Вероятно, у нас разный болевой порог.
Со мной по соседству росла девочка. В ее семье регулярно рождались братики и сестрички – моя подруга была средняя. Всего их в семье было семь. Их мама постоянно болела, ей было очень тяжело, в храм она ходила с вереницей детей и без папы, который в какой-то момент по вынужденным обстоятельствам уехал из дома на несколько лет, жили они очень бедно. Но у них в доме было жизнерадостно, чисто и благополучно. Часто пекли пироги – с капустой, вареньем, картошкой, мясным фаршем: и сытно, и недорого, и есть ощущение праздника. Мама их, смеясь, говорила: «Мы с нашими трудностями существуем, чтобы люди знали, что такое настоящие проблемы».
Знала я и другую семью – тоже с семью детьми. Там тоже папа уехал. Семья опустилась на дно. Иногда – просто побирались. Старшие мальчики ходили в межсезонье на улицу по очереди – у них были одни кроссовки на двоих. Ну вот так: зимние сапоги есть, обувь на теплую погоду, она же сменка, тоже есть, а кроссовки – одни на двоих. В конце месяца начинали искать еду по помойкам. Мы старались им подкинуть какой-нибудь еды – перекантоваться до пособия. Работать с семью детьми она, как и первая, не могла. И каждый месяц всегда повторялось одно и то же.
Доходы у этих двух семей были примерно одинаковые. Просто у мам оказался разный запас прочности.
Обеих мам окружающие не очень любили и совершенно не понимали. Считалось, что они плодят нищету. Примерно так и было, будем уж говорить начистоту. Богатых и успешных людей в этих семьях не выросло. В первой семье выросли люди честные, но не миллионеры. Во второй – один из мальчишек (уже взрослый дяденька) недавно сел за разбойное нападение. Другой, правда, закончил техникум и работает каким-то не то автослесарем, не то водителем – не помню уже.
Вторую маму не любили сильнее. Она считалась ко всем прочим недостаткам бестолковой и бесхозяйственной. Она плакала и огрызалась. Она действительно была совершенно бестолковой и бесхозяйственной. Только это совершенно не повод был ее не любить. Это был повод ее пожалеть и помочь. Потому что у нее был очень низкий запас прочности. Можно сказать – нулевой.

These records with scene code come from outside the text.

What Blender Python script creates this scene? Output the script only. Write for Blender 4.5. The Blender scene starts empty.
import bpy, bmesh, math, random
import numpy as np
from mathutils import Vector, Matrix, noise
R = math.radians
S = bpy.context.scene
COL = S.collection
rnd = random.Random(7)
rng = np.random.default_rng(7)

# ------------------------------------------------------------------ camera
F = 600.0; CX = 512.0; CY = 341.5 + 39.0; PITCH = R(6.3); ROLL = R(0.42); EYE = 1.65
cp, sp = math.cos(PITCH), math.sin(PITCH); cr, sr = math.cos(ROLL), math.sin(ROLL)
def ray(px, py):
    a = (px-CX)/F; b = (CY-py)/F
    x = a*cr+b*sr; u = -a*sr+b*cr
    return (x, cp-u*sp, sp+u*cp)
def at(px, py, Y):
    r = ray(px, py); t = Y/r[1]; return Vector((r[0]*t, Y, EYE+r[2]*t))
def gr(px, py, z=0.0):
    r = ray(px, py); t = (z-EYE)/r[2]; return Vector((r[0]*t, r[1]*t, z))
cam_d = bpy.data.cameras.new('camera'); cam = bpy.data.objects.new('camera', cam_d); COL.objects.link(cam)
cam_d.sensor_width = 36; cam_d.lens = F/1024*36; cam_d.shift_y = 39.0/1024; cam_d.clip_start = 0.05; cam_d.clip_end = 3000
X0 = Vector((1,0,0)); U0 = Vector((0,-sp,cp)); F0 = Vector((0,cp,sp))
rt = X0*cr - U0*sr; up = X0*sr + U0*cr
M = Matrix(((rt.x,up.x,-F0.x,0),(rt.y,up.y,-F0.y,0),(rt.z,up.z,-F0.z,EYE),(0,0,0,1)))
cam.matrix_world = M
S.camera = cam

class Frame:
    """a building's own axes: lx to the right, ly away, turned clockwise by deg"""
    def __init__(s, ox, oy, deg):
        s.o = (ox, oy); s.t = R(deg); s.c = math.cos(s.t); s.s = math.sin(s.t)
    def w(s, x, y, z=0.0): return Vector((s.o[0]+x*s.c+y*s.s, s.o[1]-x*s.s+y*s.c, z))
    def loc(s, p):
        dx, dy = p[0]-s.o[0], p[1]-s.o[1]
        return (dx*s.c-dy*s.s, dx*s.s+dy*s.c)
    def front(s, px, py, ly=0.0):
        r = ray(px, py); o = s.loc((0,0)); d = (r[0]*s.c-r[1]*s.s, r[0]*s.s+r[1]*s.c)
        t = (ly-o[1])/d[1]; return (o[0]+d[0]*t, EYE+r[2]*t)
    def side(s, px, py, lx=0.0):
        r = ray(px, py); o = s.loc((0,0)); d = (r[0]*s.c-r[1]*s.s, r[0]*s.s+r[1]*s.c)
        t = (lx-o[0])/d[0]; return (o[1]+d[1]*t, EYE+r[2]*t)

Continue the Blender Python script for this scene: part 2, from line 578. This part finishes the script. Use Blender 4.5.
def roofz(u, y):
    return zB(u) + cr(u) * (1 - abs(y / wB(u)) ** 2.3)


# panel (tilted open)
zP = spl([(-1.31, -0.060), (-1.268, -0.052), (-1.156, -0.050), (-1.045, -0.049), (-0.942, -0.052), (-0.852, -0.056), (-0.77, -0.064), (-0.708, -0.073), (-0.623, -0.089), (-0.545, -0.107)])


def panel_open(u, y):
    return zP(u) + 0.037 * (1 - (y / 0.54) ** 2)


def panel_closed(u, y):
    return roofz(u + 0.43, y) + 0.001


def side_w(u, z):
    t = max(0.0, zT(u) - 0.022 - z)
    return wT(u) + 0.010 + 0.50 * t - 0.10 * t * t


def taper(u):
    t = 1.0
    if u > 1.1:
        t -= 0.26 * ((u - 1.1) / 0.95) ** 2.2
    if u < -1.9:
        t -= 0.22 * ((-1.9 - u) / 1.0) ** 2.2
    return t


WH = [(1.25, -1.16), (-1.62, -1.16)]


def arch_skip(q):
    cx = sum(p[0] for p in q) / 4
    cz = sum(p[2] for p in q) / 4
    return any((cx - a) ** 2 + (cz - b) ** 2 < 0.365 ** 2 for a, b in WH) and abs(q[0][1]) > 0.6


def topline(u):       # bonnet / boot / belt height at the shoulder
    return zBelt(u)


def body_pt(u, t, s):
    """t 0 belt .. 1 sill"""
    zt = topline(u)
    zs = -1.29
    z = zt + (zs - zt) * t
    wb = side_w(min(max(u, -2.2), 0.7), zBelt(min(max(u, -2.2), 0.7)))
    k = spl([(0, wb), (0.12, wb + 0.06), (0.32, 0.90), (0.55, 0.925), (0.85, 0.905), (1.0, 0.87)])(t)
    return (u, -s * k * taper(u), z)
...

И вот здесь я попрошу каждого задуматься. У нас разный «бэкграунд» как социальный, так и личный. То, к чему один легко привыкает, другой каждый раз встречает как экстренное сообщение об объявлении войны марсианами. То, что один переносит легко, другой считает личной катастрофой.
Кстати, именно поэтому я никогда не делаю замечаний сидящим в транспорте молодым мужчинам, даже если рядом стоит беременная женщина, хотя сама почти обязательно встану. Я не знаю, почему он сидит – потому что он невоспитанный человек или потому что он едет с суточной работы. А может, он на тренировке ногу растянул. Или у него тот же самый остеохондроз. А может быть, он просто устал. И, да, иногда усталость – это повод сидеть и не уступать никому места. Даже беременным женщинам. Даже бабушкам с палочкой. Даже инвалиду.
По этим же причинам я никогда не делаю замечаний шалящим в храме детям и тем более – их мамам – разумеется, если эти мамы проявляют хоть какой-то интерес к поведению своих чад. Бывает ведь и так: ребенок ходит на голове по всему храму, а маме и дела нет – она молится. Тут, конечно, можно попросить сестру обратить внимание на малыша – он ведь не просто из вредности характера дурно себя ведет, ему что-то нужно. У детей тоже свой запас прочности. Один младенец наелся за несколько часов до Литургии и спит, другой рыдает на весь храм и требует покормить.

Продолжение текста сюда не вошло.